The second part of the story is longer but not quite as engaging. It follows the teenager Arkady Darell, daughter of a famous scientist who is also seeking to destroy the Second Foundation, smashing its telepathy-blocking technology in the wake of the Mule. She hitches a ride to the supposed location of the Second Foundation, only to find it’s not there. There then follows a game of galaxy-sized hide-and-seek as the girl seeks to find the elusive outpost where so many others have failed.

There are double-crosses and surprises galore – sometimes a little too many for their own good. It gets so that with each fresh revelation, you are braced for the “ah-ha-ha-ha!” trump card the Foundation has to play.

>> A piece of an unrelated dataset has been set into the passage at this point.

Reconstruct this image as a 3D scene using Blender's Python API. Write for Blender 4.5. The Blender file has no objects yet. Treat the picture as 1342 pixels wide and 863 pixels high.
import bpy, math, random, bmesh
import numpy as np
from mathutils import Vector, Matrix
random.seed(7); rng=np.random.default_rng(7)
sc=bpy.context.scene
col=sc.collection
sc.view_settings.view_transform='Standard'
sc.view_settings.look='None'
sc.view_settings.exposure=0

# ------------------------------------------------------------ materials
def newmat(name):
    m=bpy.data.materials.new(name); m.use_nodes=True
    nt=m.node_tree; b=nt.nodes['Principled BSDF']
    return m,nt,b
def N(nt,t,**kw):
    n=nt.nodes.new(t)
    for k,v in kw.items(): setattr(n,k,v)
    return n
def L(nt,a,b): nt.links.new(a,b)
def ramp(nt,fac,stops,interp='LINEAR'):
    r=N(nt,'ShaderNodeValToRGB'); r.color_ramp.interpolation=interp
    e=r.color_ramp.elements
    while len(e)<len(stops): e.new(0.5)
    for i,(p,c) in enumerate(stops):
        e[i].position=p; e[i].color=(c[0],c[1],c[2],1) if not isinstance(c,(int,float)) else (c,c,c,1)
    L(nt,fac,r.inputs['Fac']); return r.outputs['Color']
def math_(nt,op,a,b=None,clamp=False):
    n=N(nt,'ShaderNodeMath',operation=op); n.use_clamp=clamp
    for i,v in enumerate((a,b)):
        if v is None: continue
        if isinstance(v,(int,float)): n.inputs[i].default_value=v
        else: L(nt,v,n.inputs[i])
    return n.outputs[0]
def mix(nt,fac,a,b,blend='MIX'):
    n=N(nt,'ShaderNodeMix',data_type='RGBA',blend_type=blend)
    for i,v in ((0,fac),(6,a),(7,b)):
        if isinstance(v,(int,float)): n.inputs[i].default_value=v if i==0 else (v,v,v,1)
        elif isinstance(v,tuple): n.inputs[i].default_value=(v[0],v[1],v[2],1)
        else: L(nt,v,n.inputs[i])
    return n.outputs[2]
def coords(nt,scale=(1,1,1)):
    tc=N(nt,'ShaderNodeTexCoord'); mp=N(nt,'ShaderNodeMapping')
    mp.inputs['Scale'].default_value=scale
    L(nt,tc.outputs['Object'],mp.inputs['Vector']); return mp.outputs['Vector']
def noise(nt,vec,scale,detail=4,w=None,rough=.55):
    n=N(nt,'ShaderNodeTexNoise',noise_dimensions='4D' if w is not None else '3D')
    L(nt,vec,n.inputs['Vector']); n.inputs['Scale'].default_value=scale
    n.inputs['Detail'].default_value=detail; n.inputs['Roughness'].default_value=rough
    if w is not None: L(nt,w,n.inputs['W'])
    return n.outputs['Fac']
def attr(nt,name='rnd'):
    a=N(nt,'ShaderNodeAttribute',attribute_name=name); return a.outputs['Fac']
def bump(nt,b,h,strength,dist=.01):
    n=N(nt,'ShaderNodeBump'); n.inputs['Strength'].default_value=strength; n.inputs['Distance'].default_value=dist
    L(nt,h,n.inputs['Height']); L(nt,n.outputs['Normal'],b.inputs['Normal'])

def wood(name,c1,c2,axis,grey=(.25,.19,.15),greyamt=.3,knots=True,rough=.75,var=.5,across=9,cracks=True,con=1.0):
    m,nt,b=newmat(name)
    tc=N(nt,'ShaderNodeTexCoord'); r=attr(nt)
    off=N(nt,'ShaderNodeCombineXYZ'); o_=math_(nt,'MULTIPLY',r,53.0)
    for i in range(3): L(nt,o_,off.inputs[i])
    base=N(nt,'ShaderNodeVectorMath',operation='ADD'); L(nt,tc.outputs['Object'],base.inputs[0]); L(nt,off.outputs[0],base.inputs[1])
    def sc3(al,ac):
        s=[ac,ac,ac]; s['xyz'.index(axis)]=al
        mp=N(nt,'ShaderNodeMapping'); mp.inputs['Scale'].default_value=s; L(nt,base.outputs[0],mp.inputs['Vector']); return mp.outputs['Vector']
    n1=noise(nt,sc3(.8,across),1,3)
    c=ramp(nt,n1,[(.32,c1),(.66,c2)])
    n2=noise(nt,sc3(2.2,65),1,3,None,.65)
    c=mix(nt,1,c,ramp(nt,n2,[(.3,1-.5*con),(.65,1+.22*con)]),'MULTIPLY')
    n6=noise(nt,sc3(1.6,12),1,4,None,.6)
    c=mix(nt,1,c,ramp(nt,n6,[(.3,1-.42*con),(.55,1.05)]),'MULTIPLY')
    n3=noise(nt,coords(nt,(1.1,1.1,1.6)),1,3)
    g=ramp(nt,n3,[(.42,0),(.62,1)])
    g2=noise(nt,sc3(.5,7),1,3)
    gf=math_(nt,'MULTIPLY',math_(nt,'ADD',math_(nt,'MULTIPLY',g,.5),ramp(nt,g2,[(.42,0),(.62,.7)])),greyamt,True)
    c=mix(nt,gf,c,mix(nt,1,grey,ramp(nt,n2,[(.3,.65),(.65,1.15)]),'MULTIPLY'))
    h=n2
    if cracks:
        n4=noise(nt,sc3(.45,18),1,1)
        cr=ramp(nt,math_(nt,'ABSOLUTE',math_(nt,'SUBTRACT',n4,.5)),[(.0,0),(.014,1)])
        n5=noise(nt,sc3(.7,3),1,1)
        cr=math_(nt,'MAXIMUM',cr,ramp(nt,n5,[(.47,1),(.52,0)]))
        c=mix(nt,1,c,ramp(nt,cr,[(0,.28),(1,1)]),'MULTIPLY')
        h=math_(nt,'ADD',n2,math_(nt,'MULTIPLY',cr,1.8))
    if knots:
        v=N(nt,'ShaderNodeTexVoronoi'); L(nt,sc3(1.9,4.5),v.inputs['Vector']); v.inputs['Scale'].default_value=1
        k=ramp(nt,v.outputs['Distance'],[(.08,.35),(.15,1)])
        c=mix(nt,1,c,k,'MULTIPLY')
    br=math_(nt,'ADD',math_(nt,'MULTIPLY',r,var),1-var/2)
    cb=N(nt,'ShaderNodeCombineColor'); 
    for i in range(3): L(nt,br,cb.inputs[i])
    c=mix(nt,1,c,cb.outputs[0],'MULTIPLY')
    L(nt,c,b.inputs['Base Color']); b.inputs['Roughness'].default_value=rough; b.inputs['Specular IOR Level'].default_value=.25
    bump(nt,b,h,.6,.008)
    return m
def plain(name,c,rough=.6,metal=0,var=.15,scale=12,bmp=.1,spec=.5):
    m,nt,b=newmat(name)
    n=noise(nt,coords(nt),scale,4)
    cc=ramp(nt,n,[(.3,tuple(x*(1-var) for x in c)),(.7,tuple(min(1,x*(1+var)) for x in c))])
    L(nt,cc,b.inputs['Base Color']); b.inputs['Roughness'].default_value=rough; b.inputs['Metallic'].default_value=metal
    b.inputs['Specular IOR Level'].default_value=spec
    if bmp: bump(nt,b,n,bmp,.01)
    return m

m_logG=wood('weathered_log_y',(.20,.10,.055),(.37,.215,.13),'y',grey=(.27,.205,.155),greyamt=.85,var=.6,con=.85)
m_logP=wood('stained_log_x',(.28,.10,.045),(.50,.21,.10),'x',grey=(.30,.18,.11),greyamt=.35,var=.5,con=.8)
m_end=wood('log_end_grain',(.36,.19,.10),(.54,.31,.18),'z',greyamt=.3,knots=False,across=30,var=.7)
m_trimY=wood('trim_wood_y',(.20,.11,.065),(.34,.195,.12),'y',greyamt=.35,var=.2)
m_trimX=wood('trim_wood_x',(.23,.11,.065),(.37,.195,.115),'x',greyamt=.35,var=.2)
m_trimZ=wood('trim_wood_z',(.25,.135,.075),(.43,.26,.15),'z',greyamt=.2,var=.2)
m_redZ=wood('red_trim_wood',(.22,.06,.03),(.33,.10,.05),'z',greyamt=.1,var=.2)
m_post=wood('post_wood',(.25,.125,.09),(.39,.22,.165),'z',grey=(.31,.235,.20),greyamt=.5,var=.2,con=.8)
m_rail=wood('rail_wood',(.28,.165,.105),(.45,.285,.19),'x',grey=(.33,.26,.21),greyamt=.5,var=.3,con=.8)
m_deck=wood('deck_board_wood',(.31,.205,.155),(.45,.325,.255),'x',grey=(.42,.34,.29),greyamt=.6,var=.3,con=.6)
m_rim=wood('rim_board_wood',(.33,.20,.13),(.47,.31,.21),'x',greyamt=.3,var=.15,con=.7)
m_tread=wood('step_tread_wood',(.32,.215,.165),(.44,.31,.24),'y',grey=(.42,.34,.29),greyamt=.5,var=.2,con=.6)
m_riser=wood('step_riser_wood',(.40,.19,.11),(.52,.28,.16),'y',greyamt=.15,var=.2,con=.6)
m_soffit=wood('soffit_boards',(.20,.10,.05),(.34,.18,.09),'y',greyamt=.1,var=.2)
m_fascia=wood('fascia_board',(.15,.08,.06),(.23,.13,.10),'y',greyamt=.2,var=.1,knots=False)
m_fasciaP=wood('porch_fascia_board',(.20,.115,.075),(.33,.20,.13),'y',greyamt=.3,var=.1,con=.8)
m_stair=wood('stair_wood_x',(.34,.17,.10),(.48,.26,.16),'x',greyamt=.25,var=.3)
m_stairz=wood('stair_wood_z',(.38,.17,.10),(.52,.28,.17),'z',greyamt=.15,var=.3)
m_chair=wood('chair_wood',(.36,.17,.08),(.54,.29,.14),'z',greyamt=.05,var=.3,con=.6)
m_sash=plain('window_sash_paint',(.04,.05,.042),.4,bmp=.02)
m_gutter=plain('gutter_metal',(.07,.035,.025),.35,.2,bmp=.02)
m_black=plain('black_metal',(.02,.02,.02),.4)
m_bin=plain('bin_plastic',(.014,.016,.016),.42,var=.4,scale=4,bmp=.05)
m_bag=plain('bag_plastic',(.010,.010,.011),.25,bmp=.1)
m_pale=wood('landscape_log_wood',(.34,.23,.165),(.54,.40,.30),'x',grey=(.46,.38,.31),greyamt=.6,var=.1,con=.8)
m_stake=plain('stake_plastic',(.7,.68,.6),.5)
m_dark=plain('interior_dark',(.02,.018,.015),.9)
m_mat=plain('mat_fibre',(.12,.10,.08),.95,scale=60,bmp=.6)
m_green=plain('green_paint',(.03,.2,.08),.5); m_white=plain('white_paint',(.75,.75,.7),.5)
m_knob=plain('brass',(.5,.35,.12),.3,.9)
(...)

In small incerpts, we get to see the shadowy Second Foundation at work, plotting history through their immense, unending equations. Adepts might only provide a line of code or more for this map of history – and consider themselves fortunate. Also striking was the moral question that bothered me about the first two books. If you know exactly how things are going to turn out, and you can twist your opponents and contemporaries this way and that armed with this foreknowledge, then is this a good thing? Of course it isn’t. This book looks at the Foundation with a more critical eye, not casting them as straight up and down good guys. It was welcome, given the Foundation’s series of smart-arsed victories thus far. I kind of wanted the smile taken off their faces.

I would guess that Asimov is looking to Tolstoy for his theoretical model; it would seem that right and wrong, success and failure, triumph and tragedy, all mean absolutely nothing in the face of history. Sometimes it’s simply a current that carries some people along, and drowns others. I accept the idea that we’re all history’s victims in a way, but I’m not sure I like it. With this in mind, I think this is the last time I’ll be checking the Foundation’s sums.